Data extracted from a collection
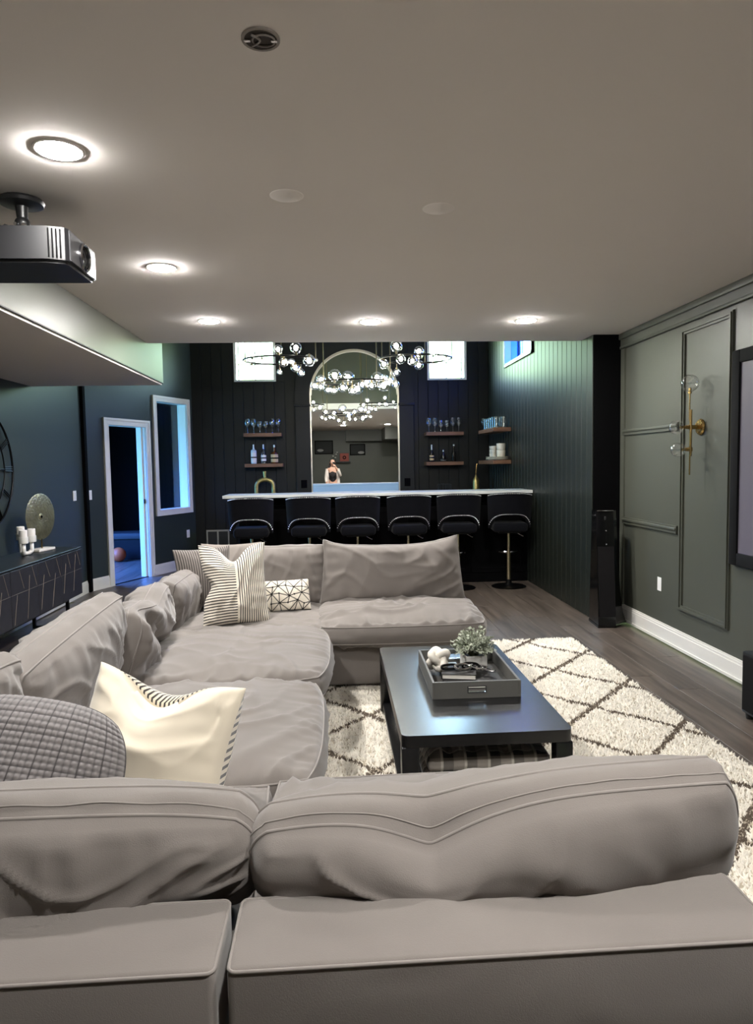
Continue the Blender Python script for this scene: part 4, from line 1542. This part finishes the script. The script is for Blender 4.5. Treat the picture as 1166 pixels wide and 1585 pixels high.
# ------------------------------------------------------------------ bar
bar = thing('bar_counter', 'long black bar with a white quartz top in front of the arched mirror', 'bar', (0.54, 8.6, 0))
ox, oy = 0.54, 8.6
B().box(-1.15 - ox, 2.385 - ox, 8.45 - oy, 9.15 - oy, 0.0, 1.0, 0.004, 1).obj('cabinet', 'pier_black', bar)
B().box(-1.15 - ox, 2.385 - ox, 8.47 - oy, 8.73 - oy, 1.0, 1.105).obj('upstand', 'pier_black', bar)
for k in range(5):
    xa = -1.12 + k * 0.70
    b = B()
    for a0, a1, z0, z1 in ((xa, xa + 0.06, 0.12, 0.95), (xa + 0.62, xa + 0.68, 0.12, 0.95), (xa + 0.06, xa + 0.62, 0.12, 0.18), (xa + 0.06, xa + 0.62, 0.89, 0.95)):
        b.box(a0 - ox, a1 - ox, 8.438 - oy, 8.451 - oy, z0, z1)
    b.obj('panel_frame', 'pier_black', bar)
B().box(-1.30 - ox, 2.385 - ox, 8.20 - oy, 8.75 - oy, 1.105, 1.14, 0.003, 1).obj('countertop', 'quartz', bar)
B().box(-1.15 - ox, 2.385 - ox, 8.73 - oy, 8.75 - oy, 1.0, 1.105).obj('riser', 'quartz', bar)
B().box(-1.17 - ox, 2.385 - ox, 8.73 - oy, 9.18 - oy, 0.985, 1.01, 0.003, 1).obj('work_surface', 'quartz', bar)
B().box(-1.158 - ox, -1.15 - ox, 8.55 - oy, 8.62 - oy, 0.98, 1.05).obj('end_socket', 'plate_white', bar)

bc = thing('back_counter', 'black counter along the wall under the shelves behind the bar', 'counter', (0.1, 10.34, 0))
B().box(-1.44, 2.27, -0.20, 0.245, 0.0, 0.90).obj('cabinet', 'pier_black', bc)
B().box(-1.46, 2.285, -0.22, 0.245, 0.90, 0.93, 0.003, 1).obj('countertop', 'black_satin', bc)

# stools
st = thing('bar_stool', 'x', 'bar stool', (0, 0, 0), 0, 'bar stools along the bar')
B().lathe([(0, 0.0), (0.20, 0.0), (0.205, 0.006), (0.19, 0.014), (0.06, 0.026), (0.034, 0.05), (0.03, 0.09), (0, 0.09)], 36).obj('base', 'black_metal', st)
B().cyl((0, 0, 0.08), (0, 0, 0.40), 0.026, seg=18).cyl((0, 0, 0.40), (0, 0, 0.66), 0.019, seg=18).obj('pole', 'pole_metal', st)
ft = B()
ft.tube([(0.125 * math.cos(R(200 + 10 * k)), 0.125 * math.sin(R(200 + 10 * k)) + 0.11 + 0.06, 0.41) for k in range(0, 15)], 0.009, 8)
ft.tube([(-0.118, 0.125, 0.41), (-0.02, 0.0, 0.40)], 0.008, 8).tube([(0.118, 0.125, 0.41), (0.02, 0.0, 0.40)], 0.008, 8)
ft.obj('footrest', 'chrome', st)
B().tube([(0.02, -0.01, 0.655), (0.10, -0.04, 0.645), (0.15, -0.06, 0.615), (0.165, -0.066, 0.607)], 0.006, 8).obj('lever', 'chrome', st)
B().box(-0.20, 0.20, -0.19, 0.20, 0.665, 0.775, 0.04, 4).obj('seat', 'velvet_black', st)
B().box(-0.13, 0.13, -0.13, 0.13, 0.65, 0.667).obj('seat_plate', 'black_metal', st)


def back_pt(u, z, d=0.0):
    """curved back shell: u in -1..1 across, wrapping forward at the sides"""
    a = u * 1.12
    flare = 1 + 0.06 * (z - 0.8) / 0.33
    rx, ry = 0.235 * flare + d, 0.215 * flare + d
    return (rx * math.sin(a) / math.sin(1.12), 0.03 - ry * math.cos(a) - 0.03 * (z - 0.8) / 0.33, z)


def low_edge(u):
    return 0.865 - 0.16 * abs(u) ** 3.2


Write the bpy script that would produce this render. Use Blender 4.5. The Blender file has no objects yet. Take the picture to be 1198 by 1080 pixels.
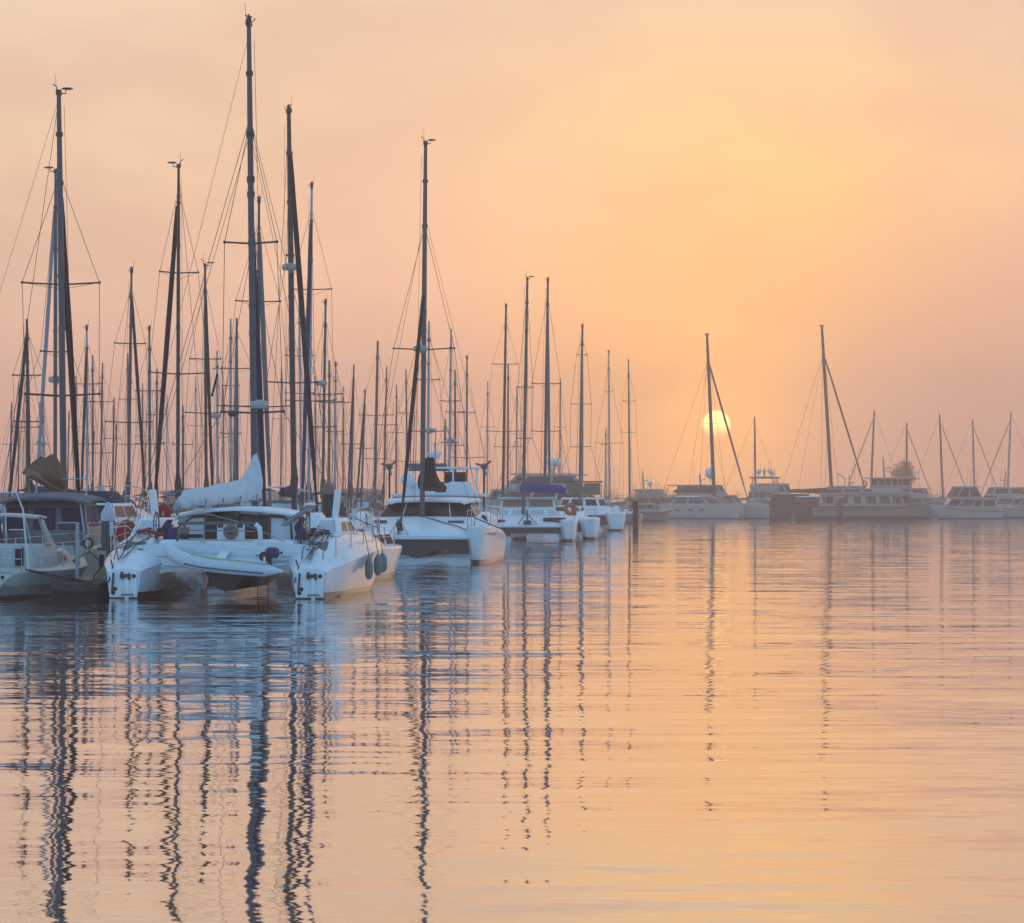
import bpy, bmesh, math, random
from mathutils import Vector, Matrix, noise as mnoise
R = math.radians
random.seed(7)
SC = bpy.context.scene
COL = SC.collection

# ------------------------------------------------------------------ camera
EYE = 2.4
FPX = 3640.0            # focal length in photo pixels (the sun's disc gives it)
HOR = 587.0             # horizon row in the photo
cam_d = bpy.data.cameras.new("camera")
cam_d.sensor_width = 36.0
cam_d.lens = FPX / 1198.0 * 36.0
cam_d.clip_start = 0.5
cam_d.clip_end = 5000
cam = bpy.data.objects.new("camera", cam_d)
COL.objects.link(cam)
cam.location = (0, 0, EYE)
cam.rotation_euler = (R(90) + math.atan((HOR - 540.0) / FPX), 0, 0)
SC.camera = cam

SUN_AZ, SUN_EL = 3.76, 1.42      # degrees right of the view axis, above the horizon

# ------------------------------------------------------------------ world
def lin(c):
    c = c / 255.0
    return c / 12.92 if c <= 0.04045 else ((c + 0.055) / 1.055) ** 2.4
def rgb(r, g, b, k=1.0):
    return (lin(r) * k, lin(g) * k, lin(b) * k, 1.0)

world = bpy.data.worlds.new("World")
SC.world = world
world.use_nodes = True
NT = world.node_tree
NT.nodes.clear()
def nd(t, **kw):
    n = NT.nodes.new(t)
    for k, v in kw.items(): setattr(n, k, v)
    return n
def put(sock, v):
    if isinstance(v, (int, float, tuple)): sock.default_value = v
    else: NT.links.new(v, sock)
def m(op, a, b=None, c=None):
    n = nd('ShaderNodeMath', operation=op)
    put(n.inputs[0], a)
    if b is not None: put(n.inputs[1], b)
    if c is not None: put(n.inputs[2], c)
    return n.outputs[0]
def mixc(f, a, b, mode='MIX'):
    n = nd('ShaderNodeMix', data_type='RGBA', blend_type=mode)
    put(n.inputs[0], f); put(n.inputs[6], a); put(n.inputs[7], b)
    return n.outputs[2]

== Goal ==
Among the entries above, how many lines hold the string "pixels"? Give the number by itself.

== The answer ==
3